As you noted, glaucophane and lawsonite are typical meta-mafic blueschist facies minerals (high P; low to mod T), but epidote and chlorite have wider stability fields, although they're most typical of greenschist facies (low to mod P; low to mod T), and below. So glaucophane+lawsonite rocks don't usually grow new epidote and chlorite with increasing grade (if they're going to higher P and/or T; the "prograde" path), but rather these latter minerals would more typically form as the blueschist is decreasing in grade (the "retrograde" path, going down in P and/or T), perhaps leaving some unreacted relict glaucophane and/or lawsonite behind.
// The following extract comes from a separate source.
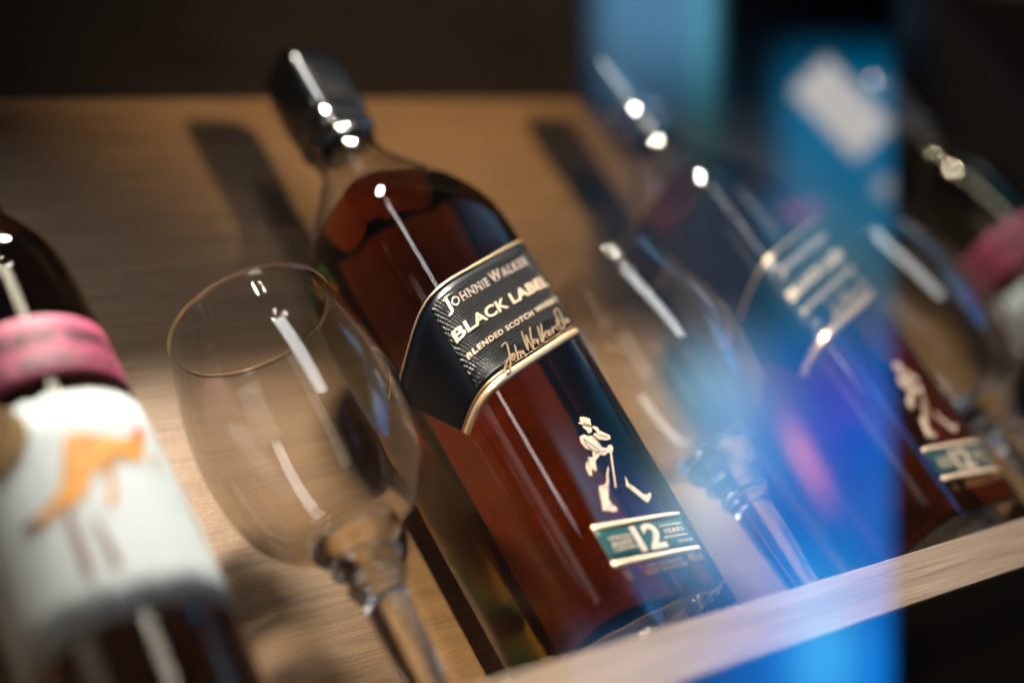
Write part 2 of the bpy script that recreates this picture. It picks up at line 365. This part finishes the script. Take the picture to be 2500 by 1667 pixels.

An alternative scenario is that some earlier epidote+chlorite from the initial alteration of the original rock can also remain as relict minerals as the rock moves into the higher-P blueschist facies, so one has to carefully study the textural relationships among the minerals to figure out if you're looking at a "clockwise" P-T path (if on an X-Y plot you assign the +Y axis as increasing P and the +X axis as increasing T, then a clockwise path has rocks that go up in P first, then increase in T, then decrease in P, and finally decrease in T) or a "counterclockwise" P-T path (where rocks go up in T first, then up in P, then down in T, and finally down in P). These paths are very simplified of course, but this gives you a rough idea that at any specific point in P-T space for a given bulk composition, a set of minerals will be stable, and as the rock moves into other P-T regimes, the old minerals react out and new minerals form. When reactions are incomplete, relict minerals from earlier points along the P-T path are sometimes preserved. So you may have relict blueschist lawsonite with a superimposed retrograde veinlet containing epidote, the latter which could have formed during the cooling and decompression path.

If your rock was once in the eclogite facies (high P, high T), there may even be relict eclogite facies minerals preserved. Since eclogite facies minerals are largely anhydrous (in particular omphacite and garnet [but note garnet is common in mod-P facies too]), they tend survive the retrograde path well because because there's often little to no H₂O initially around to facilitate back-reactions. By the way, the epidote group minerals clinozoisite and zoisite in particular are also quite happy in fairly high-P rocks, so it could also be that your "epidote" might be more aluminous than you think and may in fact be part of the stable higher P assemblage rather than a retrograde phase.

I can't quite discern the specific mineral relationships from your photos, but hope this general overview helps in your understanding of your rock.